Scripts that build scenes
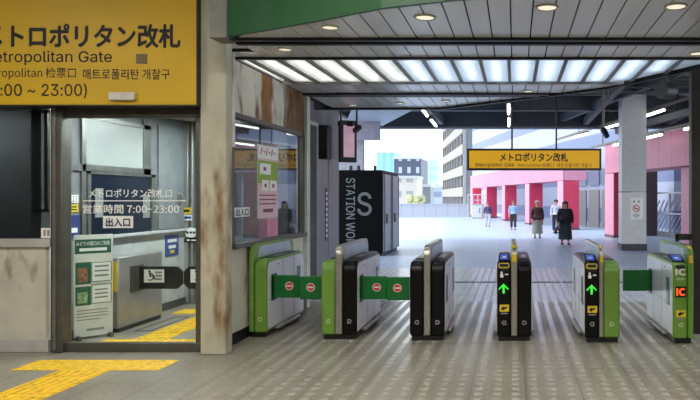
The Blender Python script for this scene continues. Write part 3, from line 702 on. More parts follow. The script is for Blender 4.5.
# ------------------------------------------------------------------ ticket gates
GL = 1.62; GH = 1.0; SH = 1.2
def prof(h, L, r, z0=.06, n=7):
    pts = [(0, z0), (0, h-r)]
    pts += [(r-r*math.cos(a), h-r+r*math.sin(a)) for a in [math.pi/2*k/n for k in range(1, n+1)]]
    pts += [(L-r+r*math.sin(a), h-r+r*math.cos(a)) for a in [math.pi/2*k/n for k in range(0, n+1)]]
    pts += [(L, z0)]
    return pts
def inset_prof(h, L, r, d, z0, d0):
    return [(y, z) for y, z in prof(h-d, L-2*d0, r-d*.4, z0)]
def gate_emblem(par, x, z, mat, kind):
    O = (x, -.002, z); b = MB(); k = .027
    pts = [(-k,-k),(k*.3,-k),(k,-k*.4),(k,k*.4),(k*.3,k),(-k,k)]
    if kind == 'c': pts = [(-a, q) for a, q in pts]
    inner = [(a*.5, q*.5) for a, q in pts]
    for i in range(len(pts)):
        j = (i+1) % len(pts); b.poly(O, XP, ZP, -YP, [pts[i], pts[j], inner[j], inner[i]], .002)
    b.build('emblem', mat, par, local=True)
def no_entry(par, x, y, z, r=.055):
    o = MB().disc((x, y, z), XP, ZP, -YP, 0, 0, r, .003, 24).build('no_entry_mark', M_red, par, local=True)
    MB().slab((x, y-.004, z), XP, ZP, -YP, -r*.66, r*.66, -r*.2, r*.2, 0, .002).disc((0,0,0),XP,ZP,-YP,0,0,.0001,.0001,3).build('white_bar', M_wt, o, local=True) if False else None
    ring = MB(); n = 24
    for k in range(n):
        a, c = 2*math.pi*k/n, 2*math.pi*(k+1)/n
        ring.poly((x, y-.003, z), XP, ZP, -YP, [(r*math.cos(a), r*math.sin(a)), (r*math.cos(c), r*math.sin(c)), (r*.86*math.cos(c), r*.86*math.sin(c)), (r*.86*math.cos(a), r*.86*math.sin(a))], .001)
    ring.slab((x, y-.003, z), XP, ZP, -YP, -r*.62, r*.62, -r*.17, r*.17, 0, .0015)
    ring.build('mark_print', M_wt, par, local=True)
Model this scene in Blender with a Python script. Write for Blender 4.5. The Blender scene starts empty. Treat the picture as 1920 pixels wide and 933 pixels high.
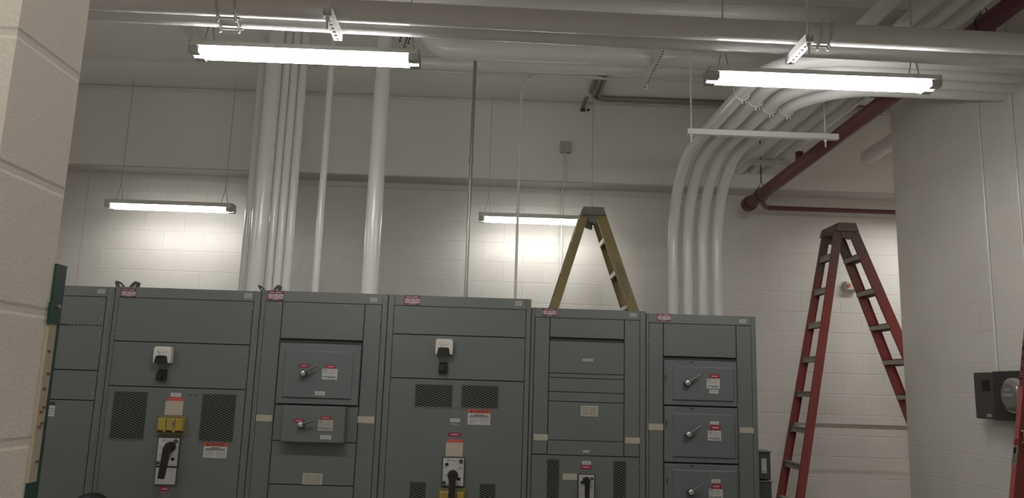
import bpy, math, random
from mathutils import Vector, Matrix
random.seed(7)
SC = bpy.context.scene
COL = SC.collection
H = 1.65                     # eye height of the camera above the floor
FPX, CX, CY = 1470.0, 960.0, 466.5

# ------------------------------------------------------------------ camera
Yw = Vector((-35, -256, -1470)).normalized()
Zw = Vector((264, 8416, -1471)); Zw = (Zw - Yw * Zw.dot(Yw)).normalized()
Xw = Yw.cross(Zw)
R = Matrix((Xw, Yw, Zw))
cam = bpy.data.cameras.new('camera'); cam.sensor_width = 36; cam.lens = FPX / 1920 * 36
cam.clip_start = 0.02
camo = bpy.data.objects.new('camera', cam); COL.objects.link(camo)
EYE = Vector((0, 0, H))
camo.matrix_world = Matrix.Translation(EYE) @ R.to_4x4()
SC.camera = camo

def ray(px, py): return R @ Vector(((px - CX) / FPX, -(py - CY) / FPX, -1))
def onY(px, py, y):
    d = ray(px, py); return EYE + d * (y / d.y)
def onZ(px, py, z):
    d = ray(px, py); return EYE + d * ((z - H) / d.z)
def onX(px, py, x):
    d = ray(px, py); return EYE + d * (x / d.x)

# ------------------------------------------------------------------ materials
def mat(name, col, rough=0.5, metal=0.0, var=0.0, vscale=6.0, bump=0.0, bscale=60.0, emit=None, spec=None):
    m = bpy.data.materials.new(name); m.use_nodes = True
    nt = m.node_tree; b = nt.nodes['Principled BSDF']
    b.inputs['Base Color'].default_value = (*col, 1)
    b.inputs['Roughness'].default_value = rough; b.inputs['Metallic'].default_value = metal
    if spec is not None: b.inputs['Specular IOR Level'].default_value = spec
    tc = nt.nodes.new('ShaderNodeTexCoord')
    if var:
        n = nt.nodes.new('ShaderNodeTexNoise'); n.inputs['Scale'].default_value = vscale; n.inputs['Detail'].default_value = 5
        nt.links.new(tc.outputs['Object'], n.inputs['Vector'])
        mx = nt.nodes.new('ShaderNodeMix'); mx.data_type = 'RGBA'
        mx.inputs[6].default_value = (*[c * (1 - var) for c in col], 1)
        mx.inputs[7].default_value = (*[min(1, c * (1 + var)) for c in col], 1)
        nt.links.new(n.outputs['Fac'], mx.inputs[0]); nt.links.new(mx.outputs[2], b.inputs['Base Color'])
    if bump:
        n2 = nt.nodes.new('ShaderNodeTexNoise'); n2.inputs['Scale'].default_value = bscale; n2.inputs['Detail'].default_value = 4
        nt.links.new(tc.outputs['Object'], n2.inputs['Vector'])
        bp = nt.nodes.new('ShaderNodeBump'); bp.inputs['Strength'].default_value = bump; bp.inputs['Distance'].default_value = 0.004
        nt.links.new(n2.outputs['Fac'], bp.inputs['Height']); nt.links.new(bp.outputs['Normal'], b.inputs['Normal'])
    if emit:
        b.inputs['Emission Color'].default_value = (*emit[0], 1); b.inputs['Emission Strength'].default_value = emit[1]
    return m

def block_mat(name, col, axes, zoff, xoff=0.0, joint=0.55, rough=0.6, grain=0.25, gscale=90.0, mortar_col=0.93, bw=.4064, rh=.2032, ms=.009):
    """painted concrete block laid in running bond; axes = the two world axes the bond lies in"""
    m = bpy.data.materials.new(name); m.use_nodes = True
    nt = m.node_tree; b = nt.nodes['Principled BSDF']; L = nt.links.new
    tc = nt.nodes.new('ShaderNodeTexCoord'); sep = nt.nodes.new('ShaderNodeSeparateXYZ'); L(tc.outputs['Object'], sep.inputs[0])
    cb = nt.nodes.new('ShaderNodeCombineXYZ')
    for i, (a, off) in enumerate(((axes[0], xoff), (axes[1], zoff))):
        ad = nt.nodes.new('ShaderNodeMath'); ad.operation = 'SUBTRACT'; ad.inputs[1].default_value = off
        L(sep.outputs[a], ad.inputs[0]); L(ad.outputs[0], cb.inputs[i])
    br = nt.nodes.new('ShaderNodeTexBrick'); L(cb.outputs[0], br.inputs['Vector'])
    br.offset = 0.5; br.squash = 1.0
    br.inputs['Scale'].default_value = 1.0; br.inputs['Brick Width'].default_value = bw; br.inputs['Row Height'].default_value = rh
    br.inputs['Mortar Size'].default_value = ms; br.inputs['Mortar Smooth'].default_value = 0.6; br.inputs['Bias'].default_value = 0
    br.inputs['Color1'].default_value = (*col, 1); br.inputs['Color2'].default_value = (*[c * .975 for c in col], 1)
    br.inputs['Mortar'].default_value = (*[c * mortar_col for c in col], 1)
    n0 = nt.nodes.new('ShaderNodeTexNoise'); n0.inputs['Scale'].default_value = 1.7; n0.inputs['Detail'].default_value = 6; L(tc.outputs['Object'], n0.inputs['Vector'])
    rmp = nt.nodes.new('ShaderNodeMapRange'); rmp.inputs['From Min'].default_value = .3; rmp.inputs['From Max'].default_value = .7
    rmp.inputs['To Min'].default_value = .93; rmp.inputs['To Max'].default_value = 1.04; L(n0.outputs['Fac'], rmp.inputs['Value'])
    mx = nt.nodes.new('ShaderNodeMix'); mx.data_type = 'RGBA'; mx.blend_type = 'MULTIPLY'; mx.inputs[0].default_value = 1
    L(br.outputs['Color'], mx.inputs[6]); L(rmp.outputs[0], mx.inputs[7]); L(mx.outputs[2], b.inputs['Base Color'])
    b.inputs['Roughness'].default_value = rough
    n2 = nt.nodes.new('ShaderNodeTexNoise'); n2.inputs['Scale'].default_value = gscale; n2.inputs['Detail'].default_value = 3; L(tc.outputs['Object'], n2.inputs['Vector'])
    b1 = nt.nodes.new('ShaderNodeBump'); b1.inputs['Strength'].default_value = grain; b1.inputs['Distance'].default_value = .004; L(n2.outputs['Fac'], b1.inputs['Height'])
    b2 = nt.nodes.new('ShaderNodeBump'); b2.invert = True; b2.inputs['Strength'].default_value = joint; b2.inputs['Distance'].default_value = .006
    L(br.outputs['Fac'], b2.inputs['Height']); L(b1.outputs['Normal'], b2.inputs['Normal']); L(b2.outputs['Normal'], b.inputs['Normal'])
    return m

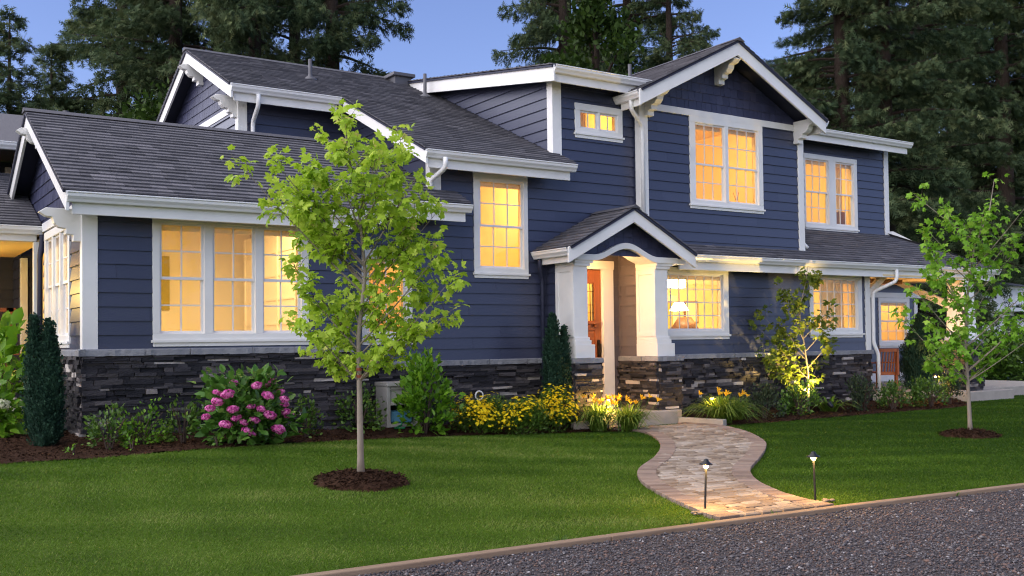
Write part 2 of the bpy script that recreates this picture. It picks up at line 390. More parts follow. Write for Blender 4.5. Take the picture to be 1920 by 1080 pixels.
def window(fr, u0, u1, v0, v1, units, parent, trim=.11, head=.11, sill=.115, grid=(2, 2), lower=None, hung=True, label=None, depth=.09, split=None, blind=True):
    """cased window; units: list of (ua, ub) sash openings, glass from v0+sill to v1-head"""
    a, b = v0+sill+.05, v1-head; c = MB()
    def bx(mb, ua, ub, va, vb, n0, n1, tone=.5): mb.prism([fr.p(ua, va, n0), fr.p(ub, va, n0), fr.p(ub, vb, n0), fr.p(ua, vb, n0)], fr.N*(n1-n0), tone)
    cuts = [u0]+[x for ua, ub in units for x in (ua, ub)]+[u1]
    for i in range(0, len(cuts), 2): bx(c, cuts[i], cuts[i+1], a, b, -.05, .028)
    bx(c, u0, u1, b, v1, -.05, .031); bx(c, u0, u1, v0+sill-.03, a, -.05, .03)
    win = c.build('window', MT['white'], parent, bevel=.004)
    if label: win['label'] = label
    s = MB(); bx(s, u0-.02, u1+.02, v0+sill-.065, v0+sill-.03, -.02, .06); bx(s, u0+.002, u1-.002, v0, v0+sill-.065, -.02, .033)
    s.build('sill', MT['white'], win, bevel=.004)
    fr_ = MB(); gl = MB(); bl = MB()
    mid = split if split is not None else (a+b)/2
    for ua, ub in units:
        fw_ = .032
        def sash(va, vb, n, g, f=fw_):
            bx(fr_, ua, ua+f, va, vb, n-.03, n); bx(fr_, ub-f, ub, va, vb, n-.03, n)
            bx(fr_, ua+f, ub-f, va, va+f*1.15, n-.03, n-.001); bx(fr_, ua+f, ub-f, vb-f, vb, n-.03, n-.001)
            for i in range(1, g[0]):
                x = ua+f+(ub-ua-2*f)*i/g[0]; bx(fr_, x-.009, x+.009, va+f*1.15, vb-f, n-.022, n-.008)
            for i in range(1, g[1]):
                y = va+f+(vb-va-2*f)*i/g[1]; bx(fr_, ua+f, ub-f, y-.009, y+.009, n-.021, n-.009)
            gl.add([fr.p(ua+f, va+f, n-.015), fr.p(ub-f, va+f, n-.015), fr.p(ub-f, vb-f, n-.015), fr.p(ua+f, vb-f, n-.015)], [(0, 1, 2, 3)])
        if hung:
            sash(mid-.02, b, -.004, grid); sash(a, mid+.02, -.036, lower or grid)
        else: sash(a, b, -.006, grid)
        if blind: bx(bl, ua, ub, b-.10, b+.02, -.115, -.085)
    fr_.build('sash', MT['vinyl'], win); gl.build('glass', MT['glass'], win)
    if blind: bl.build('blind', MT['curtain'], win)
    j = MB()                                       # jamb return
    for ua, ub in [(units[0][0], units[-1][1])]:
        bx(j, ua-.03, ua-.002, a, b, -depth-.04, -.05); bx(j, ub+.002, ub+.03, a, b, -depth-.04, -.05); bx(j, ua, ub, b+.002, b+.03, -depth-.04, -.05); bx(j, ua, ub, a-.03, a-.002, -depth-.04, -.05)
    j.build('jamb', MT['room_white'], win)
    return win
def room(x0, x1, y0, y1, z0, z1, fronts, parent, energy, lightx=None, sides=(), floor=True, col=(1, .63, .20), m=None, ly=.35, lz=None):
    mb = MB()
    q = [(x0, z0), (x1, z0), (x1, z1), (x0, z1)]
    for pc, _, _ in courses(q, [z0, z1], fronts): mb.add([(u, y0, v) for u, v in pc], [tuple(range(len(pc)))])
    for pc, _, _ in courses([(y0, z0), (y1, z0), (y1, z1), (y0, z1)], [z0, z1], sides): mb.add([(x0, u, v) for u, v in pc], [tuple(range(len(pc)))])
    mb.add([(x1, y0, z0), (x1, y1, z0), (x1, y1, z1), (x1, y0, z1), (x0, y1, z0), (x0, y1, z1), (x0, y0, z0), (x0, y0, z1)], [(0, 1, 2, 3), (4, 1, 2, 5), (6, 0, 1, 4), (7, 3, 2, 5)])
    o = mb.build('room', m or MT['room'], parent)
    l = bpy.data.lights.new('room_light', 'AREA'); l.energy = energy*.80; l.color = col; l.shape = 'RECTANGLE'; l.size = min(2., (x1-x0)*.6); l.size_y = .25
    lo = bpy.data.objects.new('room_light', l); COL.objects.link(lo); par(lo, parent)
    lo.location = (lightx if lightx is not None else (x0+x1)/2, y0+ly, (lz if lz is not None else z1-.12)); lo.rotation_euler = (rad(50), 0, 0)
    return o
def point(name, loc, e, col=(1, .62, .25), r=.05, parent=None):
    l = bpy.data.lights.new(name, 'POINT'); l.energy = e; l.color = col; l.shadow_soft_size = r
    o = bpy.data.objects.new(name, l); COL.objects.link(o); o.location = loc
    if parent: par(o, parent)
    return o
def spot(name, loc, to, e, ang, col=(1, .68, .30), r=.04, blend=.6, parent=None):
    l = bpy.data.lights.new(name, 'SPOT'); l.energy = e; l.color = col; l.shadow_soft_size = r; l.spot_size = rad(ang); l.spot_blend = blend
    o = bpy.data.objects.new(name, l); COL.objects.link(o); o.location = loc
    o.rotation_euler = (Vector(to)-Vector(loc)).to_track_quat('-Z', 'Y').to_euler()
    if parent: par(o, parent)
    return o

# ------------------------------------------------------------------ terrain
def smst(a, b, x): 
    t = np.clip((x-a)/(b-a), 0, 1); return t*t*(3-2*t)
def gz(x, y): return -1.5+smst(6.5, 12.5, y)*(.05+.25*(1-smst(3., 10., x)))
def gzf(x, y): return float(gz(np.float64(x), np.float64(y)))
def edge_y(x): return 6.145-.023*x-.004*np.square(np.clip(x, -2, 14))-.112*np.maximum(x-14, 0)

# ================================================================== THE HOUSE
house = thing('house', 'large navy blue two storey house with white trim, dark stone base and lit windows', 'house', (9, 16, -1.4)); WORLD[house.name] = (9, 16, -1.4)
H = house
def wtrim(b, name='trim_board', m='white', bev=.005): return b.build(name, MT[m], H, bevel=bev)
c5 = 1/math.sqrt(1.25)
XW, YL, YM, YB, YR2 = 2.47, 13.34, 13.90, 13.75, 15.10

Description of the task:
Include both the line containing "Model this scene" and the line containing "d = ray(px, py); return EYE + d * (x" when you write out everything between them, exactly. Leave the pictures out.

Task output:
Model this scene in Blender with a Python script. Write for Blender 4.5. The Blender scene starts empty. Treat the picture as 1920 pixels wide and 933 pixels high.
import bpy, math, random
from mathutils import Vector, Matrix
random.seed(7)
SC = bpy.context.scene
COL = SC.collection
H = 1.65                     # eye height of the camera above the floor
FPX, CX, CY = 1470.0, 960.0, 466.5

# ------------------------------------------------------------------ camera
Yw = Vector((-35, -256, -1470)).normalized()
Zw = Vector((264, 8416, -1471)); Zw = (Zw - Yw * Zw.dot(Yw)).normalized()
Xw = Yw.cross(Zw)
R = Matrix((Xw, Yw, Zw))
cam = bpy.data.cameras.new('camera'); cam.sensor_width = 36; cam.lens = FPX / 1920 * 36
cam.clip_start = 0.02
camo = bpy.data.objects.new('camera', cam); COL.objects.link(camo)
EYE = Vector((0, 0, H))
camo.matrix_world = Matrix.Translation(EYE) @ R.to_4x4()
SC.camera = camo

def ray(px, py): return R @ Vector(((px - CX) / FPX, -(py - CY) / FPX, -1))
def onY(px, py, y):
    d = ray(px, py); return EYE + d * (y / d.y)
def onZ(px, py, z):
    d = ray(px, py); return EYE + d * ((z - H) / d.z)
def onX(px, py, x):
    d = ray(px, py); return EYE + d * (x / d.x)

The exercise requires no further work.